[Begin INFORMATION PROVIDED]

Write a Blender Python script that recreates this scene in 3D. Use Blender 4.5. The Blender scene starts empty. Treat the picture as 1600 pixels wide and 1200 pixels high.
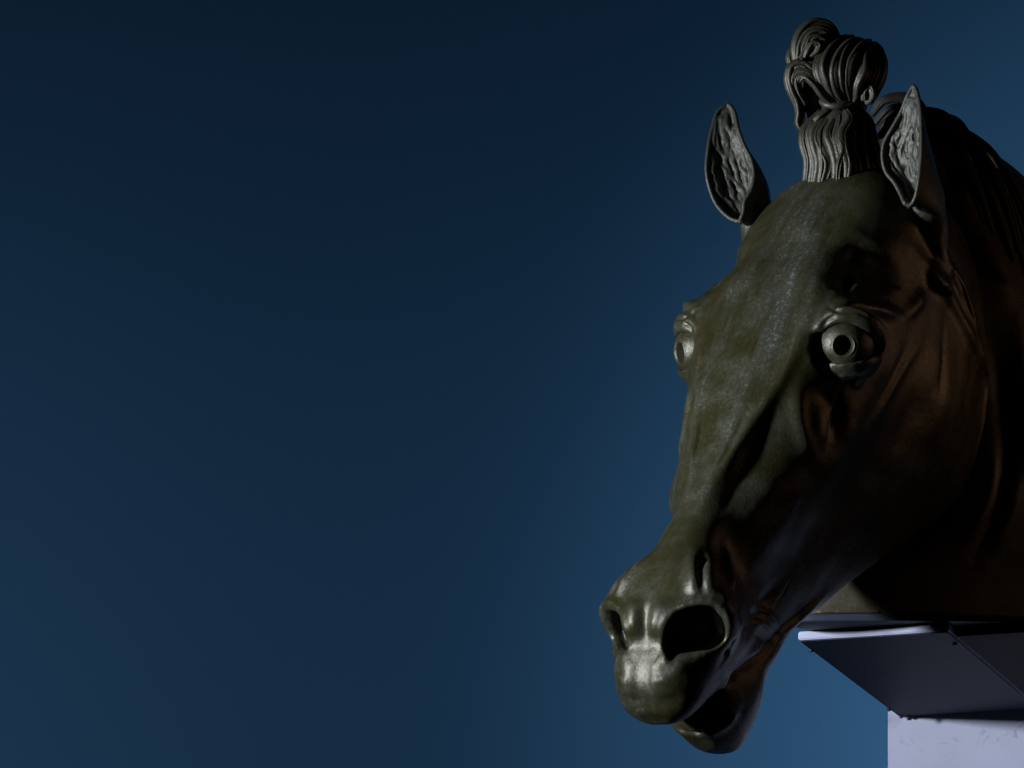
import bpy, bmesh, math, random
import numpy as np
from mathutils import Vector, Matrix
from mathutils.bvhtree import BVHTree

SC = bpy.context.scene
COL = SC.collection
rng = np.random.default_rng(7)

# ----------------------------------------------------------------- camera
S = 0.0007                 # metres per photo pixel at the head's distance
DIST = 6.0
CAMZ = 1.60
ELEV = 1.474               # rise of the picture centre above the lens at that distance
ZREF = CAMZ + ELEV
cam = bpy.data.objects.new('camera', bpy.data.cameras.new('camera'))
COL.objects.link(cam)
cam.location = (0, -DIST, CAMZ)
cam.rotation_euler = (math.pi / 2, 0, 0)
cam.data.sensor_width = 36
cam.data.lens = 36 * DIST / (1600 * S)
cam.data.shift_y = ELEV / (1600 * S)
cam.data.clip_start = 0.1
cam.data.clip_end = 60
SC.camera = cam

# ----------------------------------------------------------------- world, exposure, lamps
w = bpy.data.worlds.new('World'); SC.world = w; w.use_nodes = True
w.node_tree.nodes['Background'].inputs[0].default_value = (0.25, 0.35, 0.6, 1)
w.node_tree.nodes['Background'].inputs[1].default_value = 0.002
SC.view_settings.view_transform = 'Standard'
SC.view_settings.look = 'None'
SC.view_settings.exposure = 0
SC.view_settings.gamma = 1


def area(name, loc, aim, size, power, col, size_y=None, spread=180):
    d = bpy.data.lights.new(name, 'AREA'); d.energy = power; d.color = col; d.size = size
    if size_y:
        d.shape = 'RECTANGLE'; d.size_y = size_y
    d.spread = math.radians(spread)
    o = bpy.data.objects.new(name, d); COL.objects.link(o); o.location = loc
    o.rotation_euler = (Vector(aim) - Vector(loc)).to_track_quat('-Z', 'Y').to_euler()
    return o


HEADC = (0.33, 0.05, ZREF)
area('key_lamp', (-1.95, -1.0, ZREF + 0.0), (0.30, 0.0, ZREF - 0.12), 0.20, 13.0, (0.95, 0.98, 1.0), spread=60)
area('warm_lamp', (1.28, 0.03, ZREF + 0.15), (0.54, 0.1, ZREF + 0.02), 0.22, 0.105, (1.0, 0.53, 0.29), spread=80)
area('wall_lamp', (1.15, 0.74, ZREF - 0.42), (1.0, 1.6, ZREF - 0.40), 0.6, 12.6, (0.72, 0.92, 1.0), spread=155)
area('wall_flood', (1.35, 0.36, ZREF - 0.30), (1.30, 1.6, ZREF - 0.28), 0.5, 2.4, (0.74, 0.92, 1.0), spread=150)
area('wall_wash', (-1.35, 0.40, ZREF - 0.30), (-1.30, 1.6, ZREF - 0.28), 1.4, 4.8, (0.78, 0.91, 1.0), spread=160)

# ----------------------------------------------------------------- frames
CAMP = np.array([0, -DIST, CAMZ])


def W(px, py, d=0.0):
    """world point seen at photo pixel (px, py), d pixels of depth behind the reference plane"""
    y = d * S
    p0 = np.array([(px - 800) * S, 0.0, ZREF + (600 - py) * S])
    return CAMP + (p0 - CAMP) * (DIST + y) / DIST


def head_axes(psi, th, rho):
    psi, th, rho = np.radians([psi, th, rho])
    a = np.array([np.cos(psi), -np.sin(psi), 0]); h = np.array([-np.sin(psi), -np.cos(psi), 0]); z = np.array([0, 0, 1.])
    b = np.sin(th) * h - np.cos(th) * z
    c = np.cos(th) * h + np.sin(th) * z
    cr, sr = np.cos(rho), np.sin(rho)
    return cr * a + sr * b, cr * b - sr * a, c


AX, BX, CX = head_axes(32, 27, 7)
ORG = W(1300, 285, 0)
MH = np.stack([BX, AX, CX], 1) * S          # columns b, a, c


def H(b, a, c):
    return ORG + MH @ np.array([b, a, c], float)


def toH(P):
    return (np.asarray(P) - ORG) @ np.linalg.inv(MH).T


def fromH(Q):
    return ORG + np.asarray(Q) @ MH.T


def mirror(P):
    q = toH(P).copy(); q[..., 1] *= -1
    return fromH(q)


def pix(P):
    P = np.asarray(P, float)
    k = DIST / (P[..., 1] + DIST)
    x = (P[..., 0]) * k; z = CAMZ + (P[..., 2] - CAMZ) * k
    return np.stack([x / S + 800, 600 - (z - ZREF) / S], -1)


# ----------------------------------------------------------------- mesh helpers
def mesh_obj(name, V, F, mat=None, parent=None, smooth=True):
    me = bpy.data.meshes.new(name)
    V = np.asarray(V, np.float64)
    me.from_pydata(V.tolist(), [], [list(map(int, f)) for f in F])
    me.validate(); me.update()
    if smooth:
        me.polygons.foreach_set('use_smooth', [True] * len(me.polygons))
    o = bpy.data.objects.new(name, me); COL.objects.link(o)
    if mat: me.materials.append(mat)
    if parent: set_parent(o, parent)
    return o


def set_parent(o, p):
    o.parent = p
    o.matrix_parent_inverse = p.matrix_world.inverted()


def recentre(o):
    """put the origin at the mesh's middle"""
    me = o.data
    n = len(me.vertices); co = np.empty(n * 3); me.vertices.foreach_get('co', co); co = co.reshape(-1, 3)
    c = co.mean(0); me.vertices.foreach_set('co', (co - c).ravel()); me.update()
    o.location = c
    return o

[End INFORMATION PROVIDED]

- _PROBLEM REQUIREMENTS_
Begin at the first line of the data above and repeat each line exactly, stopping after the line containing "SC.camera = cam". Omit the pictures.

- _SOLUTION TO THIS PROBLEM_
Write a Blender Python script that recreates this scene in 3D. Use Blender 4.5. The Blender scene starts empty. Treat the picture as 1600 pixels wide and 1200 pixels high.
import bpy, bmesh, math, random
import numpy as np
from mathutils import Vector, Matrix
from mathutils.bvhtree import BVHTree

SC = bpy.context.scene
COL = SC.collection
rng = np.random.default_rng(7)

# ----------------------------------------------------------------- camera
S = 0.0007                 # metres per photo pixel at the head's distance
DIST = 6.0
CAMZ = 1.60
ELEV = 1.474               # rise of the picture centre above the lens at that distance
ZREF = CAMZ + ELEV
cam = bpy.data.objects.new('camera', bpy.data.cameras.new('camera'))
COL.objects.link(cam)
cam.location = (0, -DIST, CAMZ)
cam.rotation_euler = (math.pi / 2, 0, 0)
cam.data.sensor_width = 36
cam.data.lens = 36 * DIST / (1600 * S)
cam.data.shift_y = ELEV / (1600 * S)
cam.data.clip_start = 0.1
cam.data.clip_end = 60
SC.camera = cam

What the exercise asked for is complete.